Here's an example of what I mean, please excuse the shoddy MSPaint work, it's the best way I can think to visualise what I mean:
Given the above simple graph with the minimum possible value (0,0) and the maximum (10,10), I would logically know that given two points (1,1) and (2,2) the maximum and minimum value points for a line which fully intersects these to points would be (0,0) and (10,10), here's that as an example:
I know in this case that the gradient is 1. I'm just having a hard time being able to use this knowledge in more complex cases, is there a standard method of fully extrapolating a line between two points to its maximum and minimum values?
Many thanks.
I've updated my post to reflect a question asked by saulspatz.
In this case, logically I know the Y value of the minimum point is 0, and the X value of the maximum point is 0 (as I have bounded the original graph between X and Y values of 0-10). But I wonder how we can calculate this as a function?

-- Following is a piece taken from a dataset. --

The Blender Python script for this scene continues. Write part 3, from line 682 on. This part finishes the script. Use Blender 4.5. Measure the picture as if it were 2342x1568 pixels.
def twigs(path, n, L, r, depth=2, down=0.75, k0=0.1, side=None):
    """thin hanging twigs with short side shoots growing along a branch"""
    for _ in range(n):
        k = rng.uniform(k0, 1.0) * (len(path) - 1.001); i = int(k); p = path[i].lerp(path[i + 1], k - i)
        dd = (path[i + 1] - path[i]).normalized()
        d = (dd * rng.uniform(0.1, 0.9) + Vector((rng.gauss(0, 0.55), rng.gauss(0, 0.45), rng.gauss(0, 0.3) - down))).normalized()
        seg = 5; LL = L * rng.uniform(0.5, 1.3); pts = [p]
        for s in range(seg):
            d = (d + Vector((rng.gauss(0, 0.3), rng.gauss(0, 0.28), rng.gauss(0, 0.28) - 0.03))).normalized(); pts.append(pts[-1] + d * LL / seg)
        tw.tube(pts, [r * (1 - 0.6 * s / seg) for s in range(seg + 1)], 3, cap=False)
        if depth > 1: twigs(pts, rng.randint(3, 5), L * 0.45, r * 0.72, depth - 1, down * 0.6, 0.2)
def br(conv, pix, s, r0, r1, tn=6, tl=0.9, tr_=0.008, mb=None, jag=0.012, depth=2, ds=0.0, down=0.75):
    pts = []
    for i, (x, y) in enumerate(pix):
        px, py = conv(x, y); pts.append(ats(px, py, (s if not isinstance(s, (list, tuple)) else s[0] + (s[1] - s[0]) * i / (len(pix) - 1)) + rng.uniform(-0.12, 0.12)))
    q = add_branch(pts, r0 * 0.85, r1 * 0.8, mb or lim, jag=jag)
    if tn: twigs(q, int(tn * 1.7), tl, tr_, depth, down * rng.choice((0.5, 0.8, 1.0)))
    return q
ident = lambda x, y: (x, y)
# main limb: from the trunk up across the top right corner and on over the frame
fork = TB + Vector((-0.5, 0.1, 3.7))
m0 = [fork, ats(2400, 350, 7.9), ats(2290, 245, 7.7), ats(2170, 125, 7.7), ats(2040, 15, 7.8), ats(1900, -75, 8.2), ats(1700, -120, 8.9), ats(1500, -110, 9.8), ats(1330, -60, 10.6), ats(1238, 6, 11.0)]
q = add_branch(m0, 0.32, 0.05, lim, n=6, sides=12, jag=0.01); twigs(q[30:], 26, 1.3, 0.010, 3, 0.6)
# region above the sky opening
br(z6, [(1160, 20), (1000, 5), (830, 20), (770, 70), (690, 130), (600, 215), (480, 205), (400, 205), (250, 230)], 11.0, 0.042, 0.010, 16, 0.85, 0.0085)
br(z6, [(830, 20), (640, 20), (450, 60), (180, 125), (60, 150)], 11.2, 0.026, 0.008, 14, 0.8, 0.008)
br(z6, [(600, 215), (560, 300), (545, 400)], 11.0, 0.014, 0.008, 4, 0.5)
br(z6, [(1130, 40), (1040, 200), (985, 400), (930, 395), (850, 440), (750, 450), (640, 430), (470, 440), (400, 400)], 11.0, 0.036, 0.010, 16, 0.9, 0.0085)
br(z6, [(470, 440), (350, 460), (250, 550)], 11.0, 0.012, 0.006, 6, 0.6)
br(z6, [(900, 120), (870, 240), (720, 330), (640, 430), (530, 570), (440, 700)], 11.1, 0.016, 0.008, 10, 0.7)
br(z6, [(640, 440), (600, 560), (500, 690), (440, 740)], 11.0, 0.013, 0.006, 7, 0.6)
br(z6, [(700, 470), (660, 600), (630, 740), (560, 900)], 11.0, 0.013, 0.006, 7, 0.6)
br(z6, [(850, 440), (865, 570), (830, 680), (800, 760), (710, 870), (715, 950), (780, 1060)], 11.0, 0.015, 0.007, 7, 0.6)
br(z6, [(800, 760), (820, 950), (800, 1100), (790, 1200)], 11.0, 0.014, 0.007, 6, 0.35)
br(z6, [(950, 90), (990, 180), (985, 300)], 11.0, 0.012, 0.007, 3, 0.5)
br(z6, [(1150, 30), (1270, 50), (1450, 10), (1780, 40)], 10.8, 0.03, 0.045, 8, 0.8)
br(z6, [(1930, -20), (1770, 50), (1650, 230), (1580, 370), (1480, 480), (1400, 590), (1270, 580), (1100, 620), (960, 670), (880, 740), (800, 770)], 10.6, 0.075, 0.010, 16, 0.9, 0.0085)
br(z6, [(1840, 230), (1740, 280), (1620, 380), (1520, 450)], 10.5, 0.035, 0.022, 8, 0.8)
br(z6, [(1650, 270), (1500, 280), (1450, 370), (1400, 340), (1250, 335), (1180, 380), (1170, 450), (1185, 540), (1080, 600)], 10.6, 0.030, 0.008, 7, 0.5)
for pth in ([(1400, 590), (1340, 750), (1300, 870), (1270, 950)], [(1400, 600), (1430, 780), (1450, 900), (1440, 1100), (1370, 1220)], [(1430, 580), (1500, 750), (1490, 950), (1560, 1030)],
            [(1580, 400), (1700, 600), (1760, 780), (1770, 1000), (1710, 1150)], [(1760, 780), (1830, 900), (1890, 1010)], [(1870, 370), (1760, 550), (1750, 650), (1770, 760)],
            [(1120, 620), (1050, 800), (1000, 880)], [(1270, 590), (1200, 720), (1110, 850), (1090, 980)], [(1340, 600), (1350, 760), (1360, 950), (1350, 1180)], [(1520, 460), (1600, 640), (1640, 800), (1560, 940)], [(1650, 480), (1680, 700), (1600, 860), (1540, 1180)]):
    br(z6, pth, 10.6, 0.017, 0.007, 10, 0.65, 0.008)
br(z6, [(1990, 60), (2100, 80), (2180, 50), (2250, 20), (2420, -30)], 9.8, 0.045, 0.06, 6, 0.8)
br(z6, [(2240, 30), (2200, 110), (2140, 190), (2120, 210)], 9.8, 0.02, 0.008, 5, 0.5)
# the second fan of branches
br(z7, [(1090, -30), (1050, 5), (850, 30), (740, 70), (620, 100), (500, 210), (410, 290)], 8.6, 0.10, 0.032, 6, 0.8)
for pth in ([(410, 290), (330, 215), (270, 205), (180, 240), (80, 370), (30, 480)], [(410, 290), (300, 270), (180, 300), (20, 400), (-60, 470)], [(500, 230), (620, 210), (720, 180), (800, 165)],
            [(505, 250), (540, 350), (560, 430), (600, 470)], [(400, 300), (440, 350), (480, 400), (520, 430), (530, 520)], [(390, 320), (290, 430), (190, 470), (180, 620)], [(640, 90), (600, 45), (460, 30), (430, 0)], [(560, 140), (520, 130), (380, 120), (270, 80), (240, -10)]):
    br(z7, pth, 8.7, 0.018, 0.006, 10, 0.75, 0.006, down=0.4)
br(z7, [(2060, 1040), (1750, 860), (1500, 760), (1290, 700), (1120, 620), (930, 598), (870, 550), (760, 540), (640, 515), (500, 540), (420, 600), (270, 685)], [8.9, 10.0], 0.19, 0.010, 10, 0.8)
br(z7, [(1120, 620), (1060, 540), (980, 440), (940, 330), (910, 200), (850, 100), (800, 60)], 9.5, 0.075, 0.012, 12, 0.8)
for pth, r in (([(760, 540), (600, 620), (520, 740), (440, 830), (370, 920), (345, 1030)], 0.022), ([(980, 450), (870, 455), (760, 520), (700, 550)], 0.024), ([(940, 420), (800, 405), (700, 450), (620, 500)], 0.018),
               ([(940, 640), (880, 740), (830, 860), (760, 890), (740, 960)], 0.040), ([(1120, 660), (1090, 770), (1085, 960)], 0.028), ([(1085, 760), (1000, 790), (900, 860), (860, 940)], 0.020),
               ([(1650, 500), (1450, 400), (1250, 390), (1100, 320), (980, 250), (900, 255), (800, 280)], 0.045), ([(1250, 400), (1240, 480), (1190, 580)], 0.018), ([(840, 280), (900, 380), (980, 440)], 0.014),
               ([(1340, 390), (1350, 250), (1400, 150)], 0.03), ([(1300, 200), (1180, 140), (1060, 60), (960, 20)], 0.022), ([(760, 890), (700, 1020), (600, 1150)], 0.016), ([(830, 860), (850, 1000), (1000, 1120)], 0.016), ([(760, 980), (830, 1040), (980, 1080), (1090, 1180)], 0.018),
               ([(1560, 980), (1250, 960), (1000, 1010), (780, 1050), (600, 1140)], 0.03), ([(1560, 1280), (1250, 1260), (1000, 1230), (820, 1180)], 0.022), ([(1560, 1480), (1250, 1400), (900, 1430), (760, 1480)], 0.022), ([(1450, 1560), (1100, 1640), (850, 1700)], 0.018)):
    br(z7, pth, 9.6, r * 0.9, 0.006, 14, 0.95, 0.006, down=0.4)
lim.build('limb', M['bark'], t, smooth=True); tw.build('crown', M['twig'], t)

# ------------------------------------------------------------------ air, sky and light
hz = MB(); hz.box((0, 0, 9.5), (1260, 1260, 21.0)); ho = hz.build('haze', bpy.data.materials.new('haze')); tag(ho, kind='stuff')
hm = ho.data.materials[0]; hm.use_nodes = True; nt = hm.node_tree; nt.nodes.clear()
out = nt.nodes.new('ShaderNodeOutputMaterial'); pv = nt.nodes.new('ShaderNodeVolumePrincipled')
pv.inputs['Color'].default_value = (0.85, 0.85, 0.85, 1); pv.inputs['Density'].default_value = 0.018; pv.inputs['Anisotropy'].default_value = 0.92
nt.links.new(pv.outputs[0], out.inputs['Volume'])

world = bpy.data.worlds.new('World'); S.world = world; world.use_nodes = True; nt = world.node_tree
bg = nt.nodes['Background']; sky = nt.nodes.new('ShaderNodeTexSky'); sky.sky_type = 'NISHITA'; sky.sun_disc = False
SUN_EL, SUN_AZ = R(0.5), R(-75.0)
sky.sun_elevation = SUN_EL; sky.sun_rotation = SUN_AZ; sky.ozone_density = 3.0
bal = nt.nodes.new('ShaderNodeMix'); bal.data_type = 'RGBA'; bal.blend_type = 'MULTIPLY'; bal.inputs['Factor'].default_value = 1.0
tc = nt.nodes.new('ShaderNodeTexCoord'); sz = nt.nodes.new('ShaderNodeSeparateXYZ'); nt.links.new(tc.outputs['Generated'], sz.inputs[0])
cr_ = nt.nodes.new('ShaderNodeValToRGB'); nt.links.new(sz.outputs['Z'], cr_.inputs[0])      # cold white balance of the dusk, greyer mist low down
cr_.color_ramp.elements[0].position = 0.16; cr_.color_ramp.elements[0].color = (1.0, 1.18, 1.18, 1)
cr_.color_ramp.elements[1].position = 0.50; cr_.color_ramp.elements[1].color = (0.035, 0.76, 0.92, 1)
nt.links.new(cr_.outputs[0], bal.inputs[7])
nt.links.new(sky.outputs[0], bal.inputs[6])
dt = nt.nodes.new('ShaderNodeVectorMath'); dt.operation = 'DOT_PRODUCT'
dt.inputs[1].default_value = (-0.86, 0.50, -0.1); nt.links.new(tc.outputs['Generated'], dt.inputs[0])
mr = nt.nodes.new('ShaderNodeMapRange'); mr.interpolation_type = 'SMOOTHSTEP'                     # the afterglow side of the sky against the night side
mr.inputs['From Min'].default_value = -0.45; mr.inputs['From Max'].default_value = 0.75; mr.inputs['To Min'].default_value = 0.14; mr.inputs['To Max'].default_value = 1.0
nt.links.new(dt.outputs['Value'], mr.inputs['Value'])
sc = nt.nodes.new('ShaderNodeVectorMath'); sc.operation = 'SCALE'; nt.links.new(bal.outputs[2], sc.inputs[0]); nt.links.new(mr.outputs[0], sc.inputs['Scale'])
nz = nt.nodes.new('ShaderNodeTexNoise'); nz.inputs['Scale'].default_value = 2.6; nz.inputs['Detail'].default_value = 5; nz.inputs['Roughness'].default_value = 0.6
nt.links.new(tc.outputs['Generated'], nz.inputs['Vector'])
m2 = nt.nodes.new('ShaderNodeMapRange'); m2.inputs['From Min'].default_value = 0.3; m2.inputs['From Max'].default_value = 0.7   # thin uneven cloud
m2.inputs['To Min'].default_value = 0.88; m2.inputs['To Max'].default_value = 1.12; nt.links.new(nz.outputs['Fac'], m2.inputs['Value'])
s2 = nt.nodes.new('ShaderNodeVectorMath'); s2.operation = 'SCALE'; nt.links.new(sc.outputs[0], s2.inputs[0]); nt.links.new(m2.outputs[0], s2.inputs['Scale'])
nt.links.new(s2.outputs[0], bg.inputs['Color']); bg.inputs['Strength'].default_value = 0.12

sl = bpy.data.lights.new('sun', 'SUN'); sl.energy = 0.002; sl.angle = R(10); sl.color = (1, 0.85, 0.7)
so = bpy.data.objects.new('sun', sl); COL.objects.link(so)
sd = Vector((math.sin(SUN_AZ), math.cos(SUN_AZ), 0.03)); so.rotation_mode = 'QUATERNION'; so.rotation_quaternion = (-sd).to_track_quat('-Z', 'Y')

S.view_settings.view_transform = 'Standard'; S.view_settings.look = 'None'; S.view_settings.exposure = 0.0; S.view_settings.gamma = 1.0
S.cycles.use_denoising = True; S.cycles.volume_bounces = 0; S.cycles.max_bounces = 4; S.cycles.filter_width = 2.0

You need to start by calculating the equation of the line through the two points. If the points are $(x_1, y_1), (x_2, y_2),$ the equation of the line joining them is $$ {y-y_1\over x-x_1} = {y_2-y_1 \over x_2 - x1} \tag{1}$$ In the case $(x_1, y_1)=(3,5), (x_2, y_2) = (5,3),\ (1)$ gives $$ {y-5\over x-3} = {3-5 \over 5 - 3} \tag{2}\implies y-5=3-x\implies y=8-x$$
Now, the top of the square has equation $y=10,$ the bottom has equation $y=0,$ the left side has equation $x=0,$ and the right equation $x=10.$ In general, the line will intersect two of these sides, although it could intersect more if it passes through the corners, and so you may have to test them all. For example, to test whether the line passes through the right side, we'd substitute $x=10$ in $(2)$. This gives $y=-2,$ which is no good, since we have $0\leq x \leq 10, 0 \leq y \leq 10.$ So, it doesn't intersect the right side. To test whether it intersects the bottom, we substitute $y=0$ in $(2)$ and get $x=8,$ which satisfies the constraints, so we know $(8,0)$ is one of the points of intersection.
I think you'll be able to find the other intersection yourself now.